**Challenge**
Start at the line that contains "Model this scene", stop at the line that contains "LAMP_ROW = 12.5", and repeat every line in that span, those two included, with no pictures.

**Data provided**
+===+
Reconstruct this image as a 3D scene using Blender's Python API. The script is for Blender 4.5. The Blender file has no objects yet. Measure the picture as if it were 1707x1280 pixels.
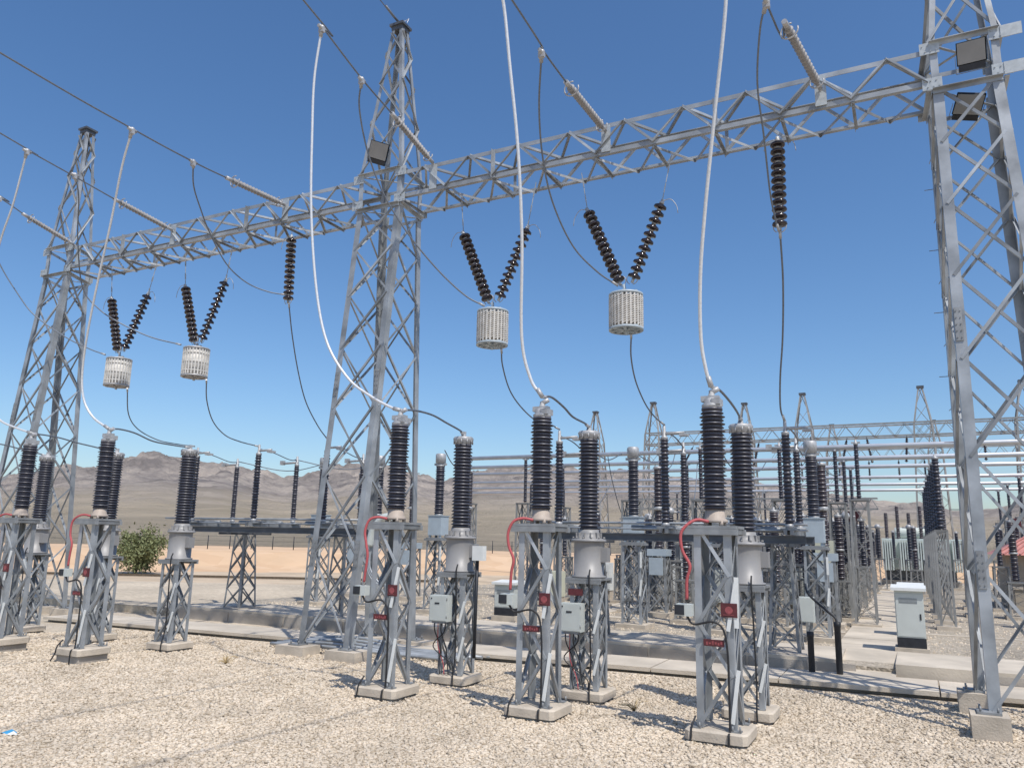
+===+
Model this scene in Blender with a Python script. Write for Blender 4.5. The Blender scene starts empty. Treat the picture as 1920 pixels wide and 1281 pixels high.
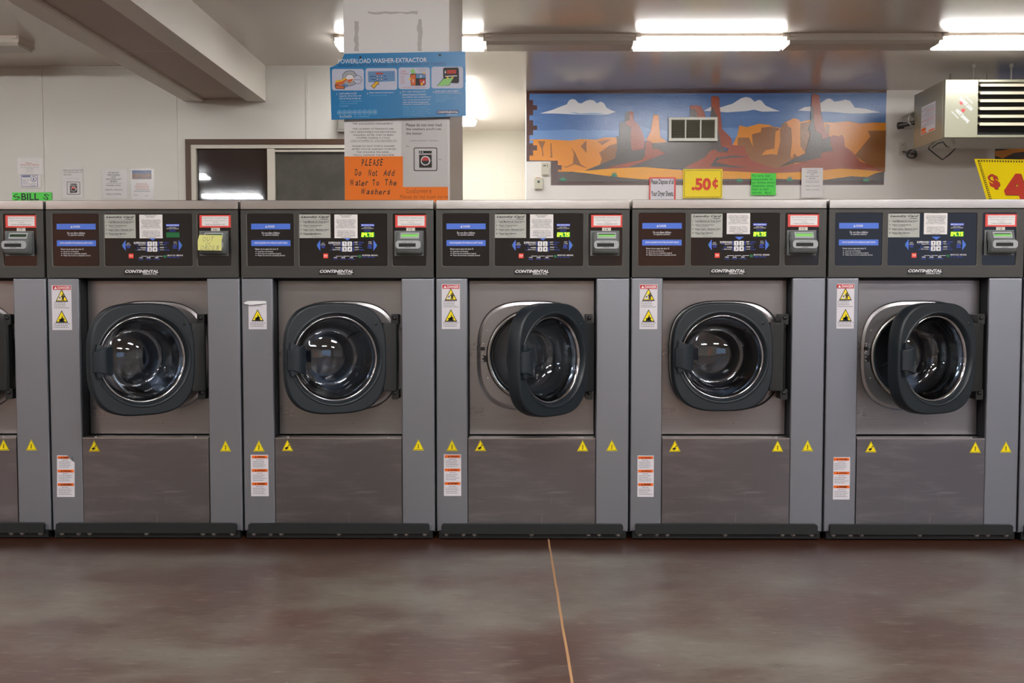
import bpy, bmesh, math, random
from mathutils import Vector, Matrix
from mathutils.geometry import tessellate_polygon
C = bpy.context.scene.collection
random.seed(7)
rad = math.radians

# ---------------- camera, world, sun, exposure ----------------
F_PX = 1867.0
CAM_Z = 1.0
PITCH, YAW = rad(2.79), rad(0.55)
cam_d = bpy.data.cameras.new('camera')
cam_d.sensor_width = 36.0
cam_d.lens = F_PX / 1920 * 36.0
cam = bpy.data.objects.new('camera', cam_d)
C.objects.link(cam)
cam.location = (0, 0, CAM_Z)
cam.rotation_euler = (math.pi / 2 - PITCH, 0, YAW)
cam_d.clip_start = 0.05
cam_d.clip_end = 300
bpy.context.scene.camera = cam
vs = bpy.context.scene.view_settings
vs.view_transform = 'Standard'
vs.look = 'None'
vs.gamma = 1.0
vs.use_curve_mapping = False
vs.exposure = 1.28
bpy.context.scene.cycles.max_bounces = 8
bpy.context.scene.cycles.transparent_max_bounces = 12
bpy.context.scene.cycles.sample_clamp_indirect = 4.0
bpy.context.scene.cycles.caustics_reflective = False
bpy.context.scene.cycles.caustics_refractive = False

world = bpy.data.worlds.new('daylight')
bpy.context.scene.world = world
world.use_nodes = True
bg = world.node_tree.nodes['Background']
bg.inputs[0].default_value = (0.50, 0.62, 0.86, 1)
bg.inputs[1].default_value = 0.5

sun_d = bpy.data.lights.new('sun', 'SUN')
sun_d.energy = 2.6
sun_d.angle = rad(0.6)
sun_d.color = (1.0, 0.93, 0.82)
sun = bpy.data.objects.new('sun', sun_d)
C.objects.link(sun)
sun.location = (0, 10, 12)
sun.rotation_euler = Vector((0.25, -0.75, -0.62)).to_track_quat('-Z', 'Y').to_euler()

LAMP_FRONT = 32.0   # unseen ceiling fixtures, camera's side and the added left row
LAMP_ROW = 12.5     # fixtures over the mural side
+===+
**Exercise result**
Model this scene in Blender with a Python script. Write for Blender 4.5. The Blender scene starts empty. Treat the picture as 1920 pixels wide and 1281 pixels high.
import bpy, bmesh, math, random
from mathutils import Vector, Matrix
from mathutils.geometry import tessellate_polygon
C = bpy.context.scene.collection
random.seed(7)
rad = math.radians

# ---------------- camera, world, sun, exposure ----------------
F_PX = 1867.0
CAM_Z = 1.0
PITCH, YAW = rad(2.79), rad(0.55)
cam_d = bpy.data.cameras.new('camera')
cam_d.sensor_width = 36.0
cam_d.lens = F_PX / 1920 * 36.0
cam = bpy.data.objects.new('camera', cam_d)
C.objects.link(cam)
cam.location = (0, 0, CAM_Z)
cam.rotation_euler = (math.pi / 2 - PITCH, 0, YAW)
cam_d.clip_start = 0.05
cam_d.clip_end = 300
bpy.context.scene.camera = cam
vs = bpy.context.scene.view_settings
vs.view_transform = 'Standard'
vs.look = 'None'
vs.gamma = 1.0
vs.use_curve_mapping = False
vs.exposure = 1.28
bpy.context.scene.cycles.max_bounces = 8
bpy.context.scene.cycles.transparent_max_bounces = 12
bpy.context.scene.cycles.sample_clamp_indirect = 4.0
bpy.context.scene.cycles.caustics_reflective = False
bpy.context.scene.cycles.caustics_refractive = False

world = bpy.data.worlds.new('daylight')
bpy.context.scene.world = world
world.use_nodes = True
bg = world.node_tree.nodes['Background']
bg.inputs[0].default_value = (0.50, 0.62, 0.86, 1)
bg.inputs[1].default_value = 0.5

sun_d = bpy.data.lights.new('sun', 'SUN')
sun_d.energy = 2.6
sun_d.angle = rad(0.6)
sun_d.color = (1.0, 0.93, 0.82)
sun = bpy.data.objects.new('sun', sun_d)
C.objects.link(sun)
sun.location = (0, 10, 12)
sun.rotation_euler = Vector((0.25, -0.75, -0.62)).to_track_quat('-Z', 'Y').to_euler()

LAMP_FRONT = 32.0   # unseen ceiling fixtures, camera's side and the added left row
LAMP_ROW = 12.5     # fixtures over the mural side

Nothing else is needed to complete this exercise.